I thought this would be a good idea as far as accountability goes. I feel like for the first time since we left El Paso my running is getting to a place where not only am I not ashamed of how I am running, but it has also regained some centrality to my life. To be a good runner you have to think of yourself as a runner. Otherwise you are just someone trying to keep the love handles at bay. So I thought I would post a weekly training schedule, including some brief thoughts on how I ran and what I can improve on moving forward. All of my distances are estimated at this point. Christmas money will bring a new GPS watch and more accurate data.
So, here it goes:
October 13th
No run today, though an eight hour car ride with two small children is an endurance event in its own right. We were in Fort Collins for a friend's wedding and the weekend included almost no exercise, save for the shock to my heart of the first (two or so) Rio margaritas in many years.
October 14th
5 miles, 40 minutes: Back at it on a Monday morning. So strange to be running in such pitch blackness all of the time. Felt rested and fresh after a weekend off. Springy stride, good even pace.
October 15th
4-1/2 miles, 35 minutes: No bathroom break, an anomaly in my early morning runs, allowed me to stretch out a bit farther away from the house. Beautiful weather.
October 16th
No run. Mama worked and I lost the willpower to get out of my comfortable bed at 5 a.m.
October 17th
5 miles, 40 minutes: Cold, cold, cold. First day wearing running tights. Tears in my eyes from the cold. And it wasn't even that cold. It is going to be a long winter.
October 18th
No run. Planned day off to rest for the Saturday long run.
October 19th
2-1/2 hours. 18-19 miles. This was easily the longest run I have done since the 50k I did in May of 2010 which, for those keeping track, was a long damn time ago. In short, I felt fantastic. I left the house at 7 and ran in the dark for nearly an hour until the sun came up. When it did I was several miles east of town and turned south down a dirt road. The sun was rising to my left and to my right was the full moon. It was perfect. Ecstatic. One of those running moments where you don't feel like you are running. I was just running and smiling and singing. Praising God and soaking in the beauty.

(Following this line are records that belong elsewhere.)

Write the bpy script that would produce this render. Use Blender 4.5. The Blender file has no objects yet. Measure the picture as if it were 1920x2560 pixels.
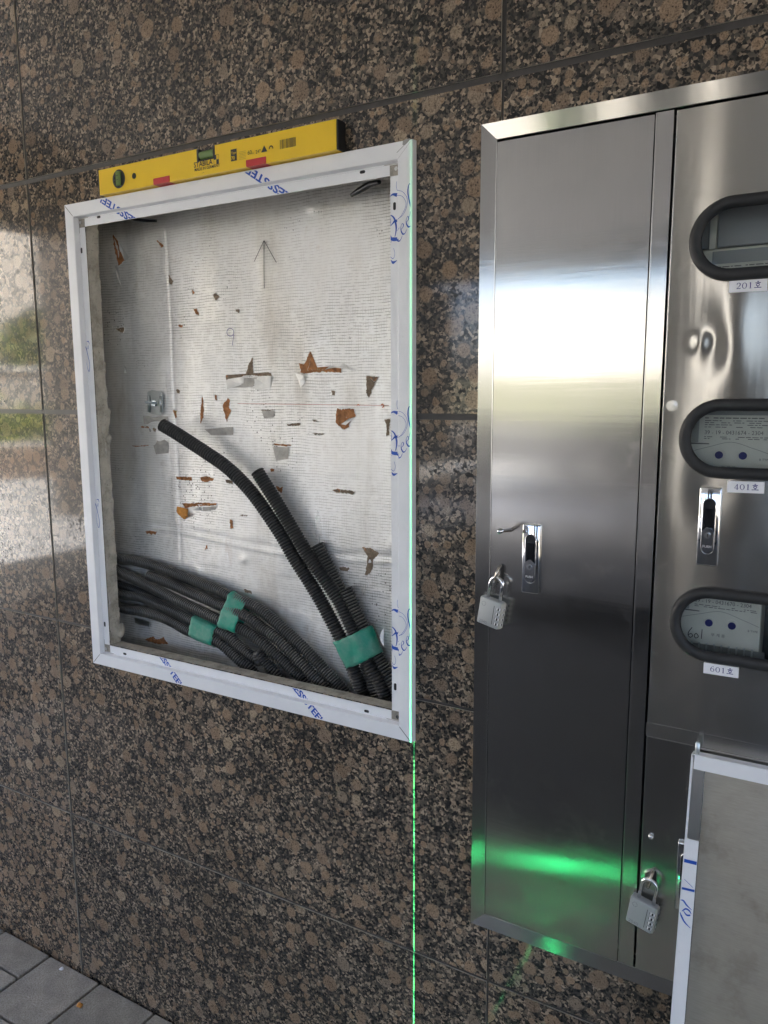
import bpy, bmesh, math, random
from mathutils import Vector, Matrix, noise
random.seed(7)
SC = bpy.context.scene
COL = SC.collection
R = math.radians

# ------------------------------------------------------------------ camera, sky, sun, exposure
F_PX, CXP, CYP = 1949.3, 960.0, 1280.0
CAM = Vector((1.6628, -1.2129, 1.5316))
YAW, PITCH, ROLL = 0.53208, -0.15113, -0.00458
_fwd = Vector((-math.sin(YAW)*math.cos(PITCH), math.cos(YAW)*math.cos(PITCH), math.sin(PITCH)))
_r0 = Vector((math.cos(YAW), math.sin(YAW), 0)); _u0 = _r0.cross(_fwd)
RIGHT = math.cos(ROLL)*_r0 + math.sin(ROLL)*_u0
UP = -math.sin(ROLL)*_r0 + math.cos(ROLL)*_u0
cd = bpy.data.cameras.new('camera'); cam = bpy.data.objects.new('camera', cd); COL.objects.link(cam)
M = Matrix((RIGHT, UP, -_fwd)).transposed().to_4x4(); M.translation = CAM
cam.matrix_world = M
cd.sensor_fit = 'HORIZONTAL'; cd.sensor_width = 36; cd.lens = F_PX/1920*36
cd.clip_start = 0.02; cd.clip_end = 2000
SC.camera = cam

SUN_EL, SUN_AZ = R(46), R(6)          # the sun stands behind the building
w = bpy.data.worlds.new('World'); SC.world = w; w.use_nodes = True
nt = w.node_tree; nt.nodes.clear()
sky = nt.nodes.new('ShaderNodeTexSky'); sky.sky_type = 'NISHITA'; sky.sun_disc = False
sky.sun_elevation = SUN_EL; sky.sun_rotation = SUN_AZ; sky.air_density = 0.55; sky.dust_density = 4.5; sky.ozone_density = 0.0
bg = nt.nodes.new('ShaderNodeBackground'); bg.inputs['Strength'].default_value = 0.12
wo = nt.nodes.new('ShaderNodeOutputWorld')
nt.links.new(sky.outputs[0], bg.inputs[0]); nt.links.new(bg.outputs[0], wo.inputs[0])
sd = bpy.data.lights.new('sun', 'SUN'); sd.energy = 3.6; sd.angle = R(0.53); sd.color = (1, .95, .87)
sun = bpy.data.objects.new('sun', sd); COL.objects.link(sun)
sv = Vector((math.sin(SUN_AZ)*math.cos(SUN_EL), math.cos(SUN_AZ)*math.cos(SUN_EL), math.sin(SUN_EL)))
sun.rotation_euler = sv.to_track_quat('Z', 'Y').to_euler(); sun.location = (0, 0, 30)
SC.view_settings.view_transform = 'Standard'; SC.view_settings.look = 'None'
SC.view_settings.gamma = 1; SC.view_settings.use_curve_mapping = False
SC.view_settings.exposure = 3.45
SC.cycles.use_denoising = True
SC.cycles.max_bounces = 10; SC.cycles.diffuse_bounces = 6; SC.cycles.glossy_bounces = 5
SC.cycles.sample_clamp_indirect = 6.0

# ------------------------------------------------------------------ helpers
def at(px, py, Y):
    """point of the plane y = Y that the photograph shows at source pixel (px, py)"""
    d = _fwd + RIGHT*((px-CXP)/F_PX) - UP*((py-CYP)/F_PX)
    return CAM + d*((Y-CAM.y)/d.y)
def zm(ox, oy, s):
    return lambda x, y: (ox + x/s, oy + y/s)
def tag(o, label=None, cat=None, group=None, kind=None):
    if label: o['label'] = label
    if cat: o['category'] = cat
    if group: o['group'] = group
    if kind: o['kind'] = kind
    return o
def empty(name, loc=(0, 0, 0)):
    o = bpy.data.objects.new(name, None); COL.objects.link(o); o.location = loc; o.empty_display_size = .05
    return o
def link(name, me, mats, parent=None, smooth=False, angle=None):
    me.name = name
    o = bpy.data.objects.new(name, me); COL.objects.link(o)
    for m in (mats if isinstance(mats, (list, tuple)) else [mats]): me.materials.append(m)
    if smooth:
        me.polygons.foreach_set('use_smooth', [True]*len(me.polygons))
        if angle:
            try: me.set_sharp_from_angle(angle=R(angle))
            except Exception: pass
    if parent:
        o.parent = parent
        o.matrix_parent_inverse = Matrix.Translation(-Vector(parent.location)) if parent.parent is None else Matrix.Identity(4)
    return o
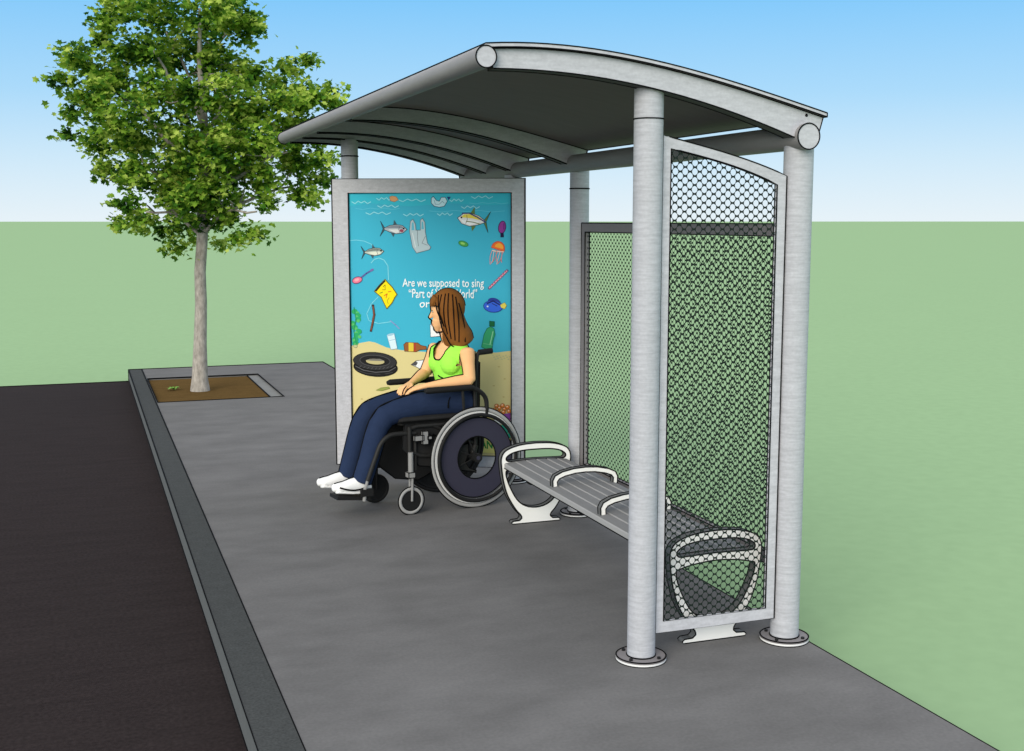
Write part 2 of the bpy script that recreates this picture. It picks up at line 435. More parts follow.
# side screen by the near posts
tt = smoothtab([(2.244, 2.191), (2.408, 2.155), (2.597, 2.109), (2.821, 2.036)])
ti = smoothtab([(2.276, 2.140), (2.409, 2.112), (2.598, 2.064), (2.773, 2.000)])
SX = [2.232, 2.815, 2.270, 2.770]
b = MB()
n = 12
outer = [(SX[0], .100), (SX[1], .160)] + [(SX[1] - (SX[1] - SX[0]) * k / n, tt(SX[1] - (SX[1] - SX[0]) * k / n)) for k in range(n + 1)]
outer[0] = (SX[0], .110); outer[1] = (SX[1], .110)
inner = [(SX[2], .160), (SX[3], .160)] + [(SX[3] - (SX[3] - SX[2]) * k / n, ti(SX[3] - (SX[3] - SX[2]) * k / n)) for k in range(n + 1)]
b.prism([outer, inner], lambda a, z, d: V((a, d, z)), 4.385, 4.402, 'galvh')
f = b.build('side_screen_frame', SH)
b = MB(); honey(b, lambda a, z: V((a, 4.389, z)), SX[2], SX[3], .160, 2.2, ti)
g = b.build('wire_mesh', f)
for v in g.data.vertices: v.co -= SH.location
# rear screen
y0, y1, z0, z1 = 4.50, 6.735, .30, 1.838
b = MB(); fw = .055
b.prism([[(y0, z0), (y1, z0), (y1, z1), (y0, z1)], [(y0 + fw, z0 + fw), (y1 - fw, z0 + fw), (y1 - fw, z1 - fw), (y0 + fw, z1 - fw)]], lambda a, z, d: V((d, a, z)), 2.885, 2.915, 'panelgrey')
f = b.build('rear_screen_frame', SH)
b = MB(); honey(b, lambda a, z: V((2.9, a, z)), y0 + fw, y1 - fw, z0 + fw, 1.8, lambda a: z1 - fw)
g = b.build('wire_mesh', f)
for v in g.data.vertices: v.co -= SH.location

# advertising panel
P1 = V((1.81, 8.37, 0)); D = V((.904, -.4277, 0)); NN = V((-.4277, -.904, 0)); PO = P1 + NN * .098
def pp(s_, z, d=0.0): return PO + D * s_ + NN * d + V((0, 0, z))
b = MB()
s0, s1, q0, q1 = -.106, 1.246, .118, 2.141
A0, A1, B0, B1 = .010, 1.151, .198, 2.043
b.prism([[(s0, q0), (s1, q0), (s1, q1), (s0, q1)], [(A0, B0), (A1, B0), (A1, B1), (A0, B1)]], lambda a, z, d: pp(a, z, d), 0.0, -.030, 'galvh')
b.add([pp(s0, q0, -.031), pp(s1, q0, -.031), pp(s1, q1, -.031), pp(s0, q1, -.031)], [(0, 1, 2, 3)], 'galvh')
fr = b.build('poster_panel', SH)

pc = {}
def pm(rgb):
    if rgb not in pc: pc[rgb] = mat('print_%d_%d_%d' % rgb, rgb, 0.75, spec=0.1)
    return pc[rgb]
PXL, PXR, PYT, PYB = 348.6, 511.5, 192.6, 455.0
def q(px, py):
    t_ = (py - PYT) / (PYB - PYT); py = py - 1.9 * 4 * t_ * (1 - t_)
    u = A0 + (A1 - A0) * (px - PXL - (py - PYT) * .006) / (PXR - PXL); w = B1 - (B1 - B0) * (py - PYT) / (PYB - PYT)
    return (min(max(u, A0), A1), min(max(w, B0), B1))
art = MB()
LAY = [0]
def poly(pts, rgb, outline=None, ow=.004, lay=None):
    LAY[0] += 1
    d = -.012 + (lay if lay is not None else 1 + LAY[0] * .02) * .001
    P = [q(*p) for p in pts]
    tri = tessellate_polygon([[V((x, y, 0)) for x, y in P]])
    art.add([pp(x, y, d) for x, y in P], [tuple(t) for t in tri], pm(rgb))
    if outline: strok([*pts, pts[0]], outline, ow)
def strok(pts, rgb, w=.005):
    LAY[0] += 1
    d = -.012 + (1 + LAY[0] * .02) * .001
    P = [V((*q(*p), 0)) for p in pts]
    for i in range(len(P) - 1):
        t = (P[i + 1] - P[i])
        if t.length < 1e-6: continue
        t.normalize(); nrm = V((-t.y, t.x, 0)) * w / 2; e = t * w * .3
        c = [P[i] + nrm - e, P[i] - nrm - e, P[i + 1] - nrm + e, P[i + 1] + nrm + e]
        art.add([pp(min(max(k.x, A0), A1), k.y, d) for k in c], [(0, 1, 2, 3)], pm(rgb))
def oval(cx, cy, rx, ry, rgb, ang=0, outline=None, ow=.004, n=18, a0=0, a1=360):
    ca, sa = math.cos(R(ang)), math.sin(R(ang)); pts = []
    for k in range(n):
        a = R(a0 + (a1 - a0) * k / (n if a1 - a0 == 360 else n - 1)); x, y = rx * math.cos(a), ry * math.sin(a)
        pts.append((cx + x * ca - y * sa, cy + x * sa + y * ca))
    poly(pts, rgb, outline, ow)
WAT = (66, 178, 208); SAND = (217, 204, 146)
poly([(340, 185), (520, 185), (520, 460), (340, 460)], WAT, lay=0)
poly([(340, 188), (520, 188), (520, 204), (490, 205), (450, 203), (410, 206), (370, 203), (340, 206)], (62, 188, 212))
poly([(340, 347), (355, 344.5), (368, 342), (374, 343), (386, 348), (401, 350.5), (425, 352), (455, 351), (497, 352), (520, 350), (520, 460), (340, 460)], SAND)
def rel(o, pts): return [(o[0] + x, o[1] + y) for x, y in pts]
def zig(x0, x1, y, c=(150, 222, 236), a=1.3, w=.006, n=6):
    strok([(x0 + (x1 - x0) * k / n, y + (a if k % 2 else -a) * (1 if k % 3 else .4)) for k in range(n + 1)], c, w)
for z_ in ((352, 371, 202), (377, 392, 198.5), (399, 426, 200), (378, 399, 206), (366, 391, 213), (404, 424, 214.5), (450, 464, 200), (472, 493, 197), (462, 480, 207), (438, 453, 214)):
    zig(*z_)
zig(356, 400, 208.5, (96, 200, 222), .7, .004); zig(430, 505, 211, (96, 200, 222), .8, .004); zig(470, 508, 203, (96, 200, 222), .6, .004)
# swirls
strok([(348, 240.5), (356, 240), (364, 241), (371, 244), (375, 249)], (124, 208, 226), .005)
strok([(371, 263), (374, 259.5), (379, 258), (384, 260), (388, 266), (388.5, 280)], (130, 212, 228), .006)
strok([(378, 297), (371, 304), (366, 314), (368, 321), (378, 324), (391, 322)], (124, 208, 226), .006)
strok([(390, 321), (395, 325), (399, 329)], (130, 150, 200), .008)
# small orange shell
poly(rel((394, 198.5), [(-4, -2), (-1, -3), (3, -2), (5, 1), (1, 3), (-3, 2)]), (214, 160, 112), (150, 100, 70), .003)
# crumpled floating bag
poly(rel((440, 202), [(-8, -4), (-6, -6), (-3, -2), (0, -1), (2, -5), (6, -5), (8, -1), (5, 4), (0, 5), (-5, 4), (-8, 1)]), (190, 226, 238), (40, 70, 100), .004)
strok(rel((440, 202), [(-5, -2), (-4, 2), (0, 2), (3, -1), (5, 1)]), (90, 130, 160), .003)
poly(rel((448.5, 197.5), [(-1, -1), (3, -1), (1, 3)]), (40, 70, 130))
# silver fish
def fish(cx, cy, L, H, d, body, back, belly, fin, ang=0):
    ca, sa = math.cos(R(ang)), math.sin(R(ang))
    def t(pts): return [(cx + (x * ca - y * sa) * d, cy + (x * sa + y * ca)) for x, y in pts]
    h = L / 2
    poly(t([(-h * .62, 0), (-h, -H * .75), (-h * .80, 0), (-h, H * .75)]), fin, (40, 50, 60), .003)
    poly(t([(-h * .05, -H * .4), (h * .02, -H * .95), (h * .28, -H * .4)]), fin)
    poly(t([(-h * .2, H * .4), (h * .0, H * .8), (h * .1, H * .4)]), fin)
    out = [(-h * .7, -H * .08), (-h * .3, -H * .36), (h * .2, -H * .48), (h * .65, -H * .40), (h, -H * .02), (h * .7, H * .34), (h * .2, H * .46), (-h * .3, H * .30), (-h * .7, H * .08)]
    poly(t(out), body, (50, 55, 65), .004)
    poly(t([(-h * .66, -H * .04), (-h * .3, -H * .30), (h * .2, -H * .42), (h * .62, -H * .34), (h * .8, -H * .1), (h * .1, -H * .12)]), back)
    poly(t([(-h * .4, H * .06), (h * .2, 0), (h * .75, H * .08), (h * .6, H * .28), (h * .15, H * .38)]), belly)
    strok(t([(h * .45, -H * .3), (h * .38, 0), (h * .45, H * .3)]), (90, 90, 100), .003)
    oval(cx + (h * .75 * ca) * d, cy - H * .1 + h * .75 * sa, 1.0, 1.0, (20, 20, 20), n=8)
fish(394, 229, 27, 10, 1, (176, 186, 196), (130, 138, 150), (222, 226, 228), (66, 92, 104), 2)
oval(402, 230.5, 2.2, 1.6, (150, 70, 90), n=8)
fish(372.5, 252, 23, 8.5, 1, (190, 200, 190), (120, 132, 128), (226, 230, 214), (70, 96, 110), -3)
fish(474, 220, 32, 14, -1, (226, 226, 228), (226, 208, 90), (238, 240, 244), (96, 124, 70), -7)
strok([(463, 213), (470, 213), (478, 217), (486, 222)], (60, 66, 120), .009)
strok([(467, 221), (474, 222), (481, 224)], (110, 120, 70), .006)
# carrier bag
poly([(410, 231), (411, 221), (413.5, 219), (416, 224), (416.5, 230), (421, 230), (421, 220), (423, 218), (425.5, 222), (426, 232), (428, 243), (431.5, 247), (430, 249.5), (417, 253), (413, 247)], (178, 198, 206), (96, 110, 120), .004)
poly([(412, 230), (412.5, 222.5), (414, 222), (415, 230)], (100, 180, 205)); poly([(422, 229), (422.3, 221.5), (423.7, 221.5), (424.6, 229)], (100, 180, 205))
strok([(418, 230), (418, 238), (419, 246)], (90, 100, 110), .003); strok([(426, 236), (422.5, 243), (428, 245)], (130, 140, 150), .004); strok([(413, 233), (416, 247)], (210, 220, 226), .006)
# green morsel
oval(464, 243.5, 5, 2.6, (78, 158, 78), 18, (40, 110, 60), .003); oval(463.4, 243.2, 2.4, 1.1, (150, 206, 110), 18)
# balloon
oval(502.6, 227, 3.6, 6.2, (148, 62, 148), 8, (70, 36, 96), .005); poly([(501, 232.5), (504, 232.5), (504.5, 237), (501, 237)], (36, 34, 70))
strok([(504.5, 223), (504.3, 229)], (96, 44, 120), .006)
# jellyfish
for k in range(7):
    x = 492 + k * 1.9
    strok([(x + 1, 250), (x + (k % 3 - 1), 255), (x - 1.4 + k % 2, 260), (x - 1 - k % 3, 264 - k % 4)], [(214, 150, 160), (226, 190, 190), (206, 120, 110)][k % 3], .005)
oval(498.5, 248.5, 6.6, 7.4, (238, 110, 58), 12, (206, 72, 40), .004, a0=180, a1=372)
oval(499.5, 247.2, 4.2, 4.2, (250, 172, 64), 12, a0=180, a1=370)
strok([(493, 250), (497, 251), (504, 251.5)], (246, 206, 190), .007)
# spoon
strok([(361, 277.5), (366, 273.5), (372, 270)], (92, 98, 160), .011); oval(371.5, 270.2, 2.2, 1.2, (120, 110, 170), -30)
oval(356.6, 280.4, 5.2, 3.2, (232, 122, 150), -18, (96, 70, 110), .005); oval(356.2, 280.2, 2.6, 1.4, (246, 170, 180), -18)
# straw
strok([(489.8, 288), (508, 270)], (110, 84, 130), .017); strok([(490.3, 287.5), (507.5, 270.6)], (226, 176, 190), .008)
for k in range(8):
    t = (k + .5) / 8; strok([(490 + 17.5 * t - .8, 287.6 - 17.2 * t - .6), (490 + 17.5 * t + .9, 287.6 - 17.2 * t + .5)], (200, 70, 100), .006)
# yellow crisp packet
poly([(374, 291.5), (379, 285.5), (385, 279.5), (388, 283), (392, 287), (397, 294.5), (394.5, 298), (392, 303), (386.5, 309), (383.5, 303), (381, 297.5)], (246, 226, 30), (110, 96, 20), .006)
poly([(374.4, 291), (379, 285), (384.6, 280), (385.5, 281.5), (380.5, 286.5), (376, 292)], (56, 48, 30))
strok([(383, 287), (385, 285), (385, 290), (382, 290)], (130, 110, 30), .004); strok([(384, 296), (387, 294), (386, 298)], (222, 130, 40), .007); strok([(388, 292), (391, 291.5)], (214, 120, 40), .006); strok([(389, 298), (387, 301), (388, 304)], (150, 130, 40), .004); strok([(379.5, 293.5), (382.5, 292.5)], (120, 140, 40), .006)
# stick
strok([(372.4, 305.5), (373.6, 315), (371.6, 325), (370, 331.5)], (64, 44, 44), .016); strok([(372.6, 307), (373.4, 315), (371.4, 325), (370.2, 330.5)], (134, 84, 62), .009)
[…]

Which, unfortunately, didn't last forever. The following paragraph will relate in some anatomical detail the perils of long distance running. Proceed with caution. I haven't worn running tights very often and never for a long run. In El Paso I rarely ran before work because I didn't come home to kids so I would just go after work and it would be warm enough to wear shorts because, desert. On long run weekends it might be cold when I started, but it would be in the 60s by the time I finished. So I just had cold legs for the first hour or so and was comfortable the rest of the time. This past Saturday it was sub-freezing when I started (we got our first snow on Friday) and wouldn't warm up much as I trucked on. So I wore tights, which, again, I had never done for longer than 5 or 6 miles. Being a novice to tights I neglected to wear underwear beneath them, thinking that the elastic would work fine. Fifteen miles later it felt as if someone had taken sandpaper to my nether region. I was about to cry. I stopped on the side of the road in some trees and removed my tights and ran commando with my high school gym shorts the rest of the way. Which didn't help a great deal. The damage had been done. I ran until I was about a mile from home and then walked the rest of the way in awkward duck fashion.
But instead of dwelling on the negative, I will say that despite the third degree burns on my special parts this was the best run I have had in years. I felt great. Even when the injury was apparent I was still smiling. It felt so great to be out there. Before I about curled up in a ball on the trail I was thinking of extending my run to three hours. I never have done that in the past--made a long run longer. A wonderful feeling.